**Problem description**
Only the lines from the start of the entries up to and including the line with "return tuple(((v/255)/12.92 if" should be written out, exactly as they stand.

----- Extracted records -----

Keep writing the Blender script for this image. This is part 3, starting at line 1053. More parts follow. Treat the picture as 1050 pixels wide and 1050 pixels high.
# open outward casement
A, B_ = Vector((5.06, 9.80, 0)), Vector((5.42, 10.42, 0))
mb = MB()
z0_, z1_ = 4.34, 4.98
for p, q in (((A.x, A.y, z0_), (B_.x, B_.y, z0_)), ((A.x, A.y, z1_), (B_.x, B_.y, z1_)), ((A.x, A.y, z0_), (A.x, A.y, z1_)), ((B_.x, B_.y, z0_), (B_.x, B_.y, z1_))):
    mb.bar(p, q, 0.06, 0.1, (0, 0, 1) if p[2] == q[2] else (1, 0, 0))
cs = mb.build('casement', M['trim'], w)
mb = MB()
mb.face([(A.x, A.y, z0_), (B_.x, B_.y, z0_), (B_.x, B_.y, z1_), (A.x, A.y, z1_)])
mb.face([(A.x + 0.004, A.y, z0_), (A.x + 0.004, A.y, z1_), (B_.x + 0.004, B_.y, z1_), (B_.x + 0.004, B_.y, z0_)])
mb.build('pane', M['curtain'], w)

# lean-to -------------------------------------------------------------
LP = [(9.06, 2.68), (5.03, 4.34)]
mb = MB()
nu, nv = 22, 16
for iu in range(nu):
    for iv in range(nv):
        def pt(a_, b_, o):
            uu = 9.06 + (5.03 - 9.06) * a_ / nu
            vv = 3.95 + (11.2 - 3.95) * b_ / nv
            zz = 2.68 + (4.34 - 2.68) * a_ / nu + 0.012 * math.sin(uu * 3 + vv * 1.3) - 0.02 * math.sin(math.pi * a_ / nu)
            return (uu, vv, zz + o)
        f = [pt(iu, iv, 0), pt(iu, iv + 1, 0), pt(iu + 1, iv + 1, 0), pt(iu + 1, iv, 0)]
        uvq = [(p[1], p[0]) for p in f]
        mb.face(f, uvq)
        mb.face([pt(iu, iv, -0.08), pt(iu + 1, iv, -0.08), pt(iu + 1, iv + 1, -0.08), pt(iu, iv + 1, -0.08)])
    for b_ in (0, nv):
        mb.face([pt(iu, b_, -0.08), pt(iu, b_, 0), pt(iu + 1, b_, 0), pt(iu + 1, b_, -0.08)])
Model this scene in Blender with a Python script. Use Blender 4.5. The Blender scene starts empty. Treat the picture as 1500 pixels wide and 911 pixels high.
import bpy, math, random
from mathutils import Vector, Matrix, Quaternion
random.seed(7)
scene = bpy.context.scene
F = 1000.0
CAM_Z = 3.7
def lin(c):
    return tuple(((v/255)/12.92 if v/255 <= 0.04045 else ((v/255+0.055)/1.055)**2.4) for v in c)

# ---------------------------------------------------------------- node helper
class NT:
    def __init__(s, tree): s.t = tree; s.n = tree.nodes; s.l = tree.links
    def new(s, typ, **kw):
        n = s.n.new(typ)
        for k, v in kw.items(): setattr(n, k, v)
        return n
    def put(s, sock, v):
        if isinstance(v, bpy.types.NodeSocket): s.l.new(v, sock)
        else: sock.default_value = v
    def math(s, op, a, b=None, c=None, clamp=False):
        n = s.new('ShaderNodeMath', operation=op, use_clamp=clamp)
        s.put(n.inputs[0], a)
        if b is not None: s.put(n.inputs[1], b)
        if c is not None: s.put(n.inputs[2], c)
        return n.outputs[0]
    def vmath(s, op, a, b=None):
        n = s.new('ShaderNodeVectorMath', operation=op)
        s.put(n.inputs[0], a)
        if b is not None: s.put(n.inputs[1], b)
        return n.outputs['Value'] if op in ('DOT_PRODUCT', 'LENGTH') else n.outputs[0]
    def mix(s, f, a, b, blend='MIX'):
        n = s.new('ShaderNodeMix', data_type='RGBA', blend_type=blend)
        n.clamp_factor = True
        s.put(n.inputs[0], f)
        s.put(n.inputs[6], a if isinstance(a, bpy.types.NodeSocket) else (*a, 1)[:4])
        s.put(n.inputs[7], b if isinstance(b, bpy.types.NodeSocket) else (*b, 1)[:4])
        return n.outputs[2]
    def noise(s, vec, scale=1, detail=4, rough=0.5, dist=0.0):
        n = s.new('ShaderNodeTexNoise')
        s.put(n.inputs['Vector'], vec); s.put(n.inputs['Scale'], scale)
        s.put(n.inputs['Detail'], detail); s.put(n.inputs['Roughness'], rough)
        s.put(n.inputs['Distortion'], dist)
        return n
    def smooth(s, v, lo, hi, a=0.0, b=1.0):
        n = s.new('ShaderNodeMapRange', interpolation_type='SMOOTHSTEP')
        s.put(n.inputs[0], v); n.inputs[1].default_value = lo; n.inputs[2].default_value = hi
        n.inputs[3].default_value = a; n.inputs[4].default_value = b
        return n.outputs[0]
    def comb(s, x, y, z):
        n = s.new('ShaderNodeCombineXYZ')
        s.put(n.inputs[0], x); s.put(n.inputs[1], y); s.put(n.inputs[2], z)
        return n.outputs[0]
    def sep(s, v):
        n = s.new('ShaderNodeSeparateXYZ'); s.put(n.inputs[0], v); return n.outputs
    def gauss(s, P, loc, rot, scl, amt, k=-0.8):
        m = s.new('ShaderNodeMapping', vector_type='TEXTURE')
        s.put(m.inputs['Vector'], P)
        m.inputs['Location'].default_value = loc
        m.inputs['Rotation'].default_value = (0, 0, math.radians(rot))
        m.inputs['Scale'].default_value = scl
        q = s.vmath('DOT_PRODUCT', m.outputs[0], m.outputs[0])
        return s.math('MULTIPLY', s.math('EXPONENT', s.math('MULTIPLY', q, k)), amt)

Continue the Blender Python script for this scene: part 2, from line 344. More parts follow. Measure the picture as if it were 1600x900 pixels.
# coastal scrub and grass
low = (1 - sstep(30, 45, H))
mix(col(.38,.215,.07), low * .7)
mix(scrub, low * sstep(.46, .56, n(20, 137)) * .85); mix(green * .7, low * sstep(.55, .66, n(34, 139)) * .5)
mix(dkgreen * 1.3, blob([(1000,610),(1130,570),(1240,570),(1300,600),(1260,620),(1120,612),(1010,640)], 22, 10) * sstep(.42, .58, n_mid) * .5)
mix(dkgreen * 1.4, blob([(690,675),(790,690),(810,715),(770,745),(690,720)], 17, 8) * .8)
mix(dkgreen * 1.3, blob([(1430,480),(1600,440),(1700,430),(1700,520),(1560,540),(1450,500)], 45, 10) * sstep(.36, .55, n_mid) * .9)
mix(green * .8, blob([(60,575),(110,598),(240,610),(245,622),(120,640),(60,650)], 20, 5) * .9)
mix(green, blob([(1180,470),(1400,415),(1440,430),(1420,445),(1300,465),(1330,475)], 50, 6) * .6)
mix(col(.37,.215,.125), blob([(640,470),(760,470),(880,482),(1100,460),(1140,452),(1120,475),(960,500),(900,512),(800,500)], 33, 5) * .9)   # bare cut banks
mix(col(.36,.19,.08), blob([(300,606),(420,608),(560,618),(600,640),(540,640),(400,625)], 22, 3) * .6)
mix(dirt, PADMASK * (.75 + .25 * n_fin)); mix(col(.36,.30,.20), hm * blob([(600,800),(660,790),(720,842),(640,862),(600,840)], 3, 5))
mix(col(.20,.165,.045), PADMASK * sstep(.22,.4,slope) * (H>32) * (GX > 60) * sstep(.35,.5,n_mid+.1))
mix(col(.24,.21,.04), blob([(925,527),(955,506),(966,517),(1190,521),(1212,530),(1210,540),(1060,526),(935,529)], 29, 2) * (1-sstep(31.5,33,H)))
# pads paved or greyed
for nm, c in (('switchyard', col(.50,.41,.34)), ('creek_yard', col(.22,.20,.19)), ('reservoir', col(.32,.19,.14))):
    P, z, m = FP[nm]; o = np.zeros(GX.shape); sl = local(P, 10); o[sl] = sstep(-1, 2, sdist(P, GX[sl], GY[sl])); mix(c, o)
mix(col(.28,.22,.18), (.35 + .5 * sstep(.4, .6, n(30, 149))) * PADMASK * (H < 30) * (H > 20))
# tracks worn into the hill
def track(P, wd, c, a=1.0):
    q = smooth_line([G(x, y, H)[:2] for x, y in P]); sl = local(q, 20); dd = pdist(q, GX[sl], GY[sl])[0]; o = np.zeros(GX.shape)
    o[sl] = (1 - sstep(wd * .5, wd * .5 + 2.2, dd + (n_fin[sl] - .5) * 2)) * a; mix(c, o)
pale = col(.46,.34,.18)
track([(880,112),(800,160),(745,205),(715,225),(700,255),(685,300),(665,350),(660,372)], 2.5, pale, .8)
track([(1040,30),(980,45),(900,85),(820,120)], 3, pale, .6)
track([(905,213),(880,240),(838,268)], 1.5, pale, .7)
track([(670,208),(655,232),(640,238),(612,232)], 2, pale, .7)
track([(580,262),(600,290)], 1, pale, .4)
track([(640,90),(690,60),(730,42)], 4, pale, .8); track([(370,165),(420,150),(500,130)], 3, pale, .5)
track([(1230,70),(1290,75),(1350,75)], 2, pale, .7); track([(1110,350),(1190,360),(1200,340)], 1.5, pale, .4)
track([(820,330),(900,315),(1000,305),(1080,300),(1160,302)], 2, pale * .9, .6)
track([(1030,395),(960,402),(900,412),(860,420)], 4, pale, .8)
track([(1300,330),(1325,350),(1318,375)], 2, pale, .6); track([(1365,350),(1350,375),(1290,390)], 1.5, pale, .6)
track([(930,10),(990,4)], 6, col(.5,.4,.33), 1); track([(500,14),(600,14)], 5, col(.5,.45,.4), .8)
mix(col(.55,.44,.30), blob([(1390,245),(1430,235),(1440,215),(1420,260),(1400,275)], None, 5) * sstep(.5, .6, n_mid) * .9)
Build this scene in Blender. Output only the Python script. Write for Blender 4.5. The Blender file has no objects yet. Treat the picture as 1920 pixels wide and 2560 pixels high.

-----

**Task solution**
Keep writing the Blender script for this image. This is part 3, starting at line 1053. More parts follow. Treat the picture as 1050 pixels wide and 1050 pixels high.
# open outward casement
A, B_ = Vector((5.06, 9.80, 0)), Vector((5.42, 10.42, 0))
mb = MB()
z0_, z1_ = 4.34, 4.98
for p, q in (((A.x, A.y, z0_), (B_.x, B_.y, z0_)), ((A.x, A.y, z1_), (B_.x, B_.y, z1_)), ((A.x, A.y, z0_), (A.x, A.y, z1_)), ((B_.x, B_.y, z0_), (B_.x, B_.y, z1_))):
    mb.bar(p, q, 0.06, 0.1, (0, 0, 1) if p[2] == q[2] else (1, 0, 0))
cs = mb.build('casement', M['trim'], w)
mb = MB()
mb.face([(A.x, A.y, z0_), (B_.x, B_.y, z0_), (B_.x, B_.y, z1_), (A.x, A.y, z1_)])
mb.face([(A.x + 0.004, A.y, z0_), (A.x + 0.004, A.y, z1_), (B_.x + 0.004, B_.y, z1_), (B_.x + 0.004, B_.y, z0_)])
mb.build('pane', M['curtain'], w)

# lean-to -------------------------------------------------------------
LP = [(9.06, 2.68), (5.03, 4.34)]
mb = MB()
nu, nv = 22, 16
for iu in range(nu):
    for iv in range(nv):
        def pt(a_, b_, o):
            uu = 9.06 + (5.03 - 9.06) * a_ / nu
            vv = 3.95 + (11.2 - 3.95) * b_ / nv
            zz = 2.68 + (4.34 - 2.68) * a_ / nu + 0.012 * math.sin(uu * 3 + vv * 1.3) - 0.02 * math.sin(math.pi * a_ / nu)
            return (uu, vv, zz + o)
        f = [pt(iu, iv, 0), pt(iu, iv + 1, 0), pt(iu + 1, iv + 1, 0), pt(iu + 1, iv, 0)]
        uvq = [(p[1], p[0]) for p in f]
        mb.face(f, uvq)
        mb.face([pt(iu, iv, -0.08), pt(iu + 1, iv, -0.08), pt(iu + 1, iv + 1, -0.08), pt(iu, iv + 1, -0.08)])
    for b_ in (0, nv):
        mb.face([pt(iu, b_, -0.08), pt(iu, b_, 0), pt(iu + 1, b_, 0), pt(iu + 1, b_, -0.08)])
Model this scene in Blender with a Python script. Use Blender 4.5. The Blender scene starts empty. Treat the picture as 1500 pixels wide and 911 pixels high.
import bpy, math, random
from mathutils import Vector, Matrix, Quaternion
random.seed(7)
scene = bpy.context.scene
F = 1000.0
CAM_Z = 3.7
def lin(c):
    return tuple(((v/255)/12.92 if v/255 <= 0.04045 else ((v/255+0.055)/1.055)**2.4) for v in c)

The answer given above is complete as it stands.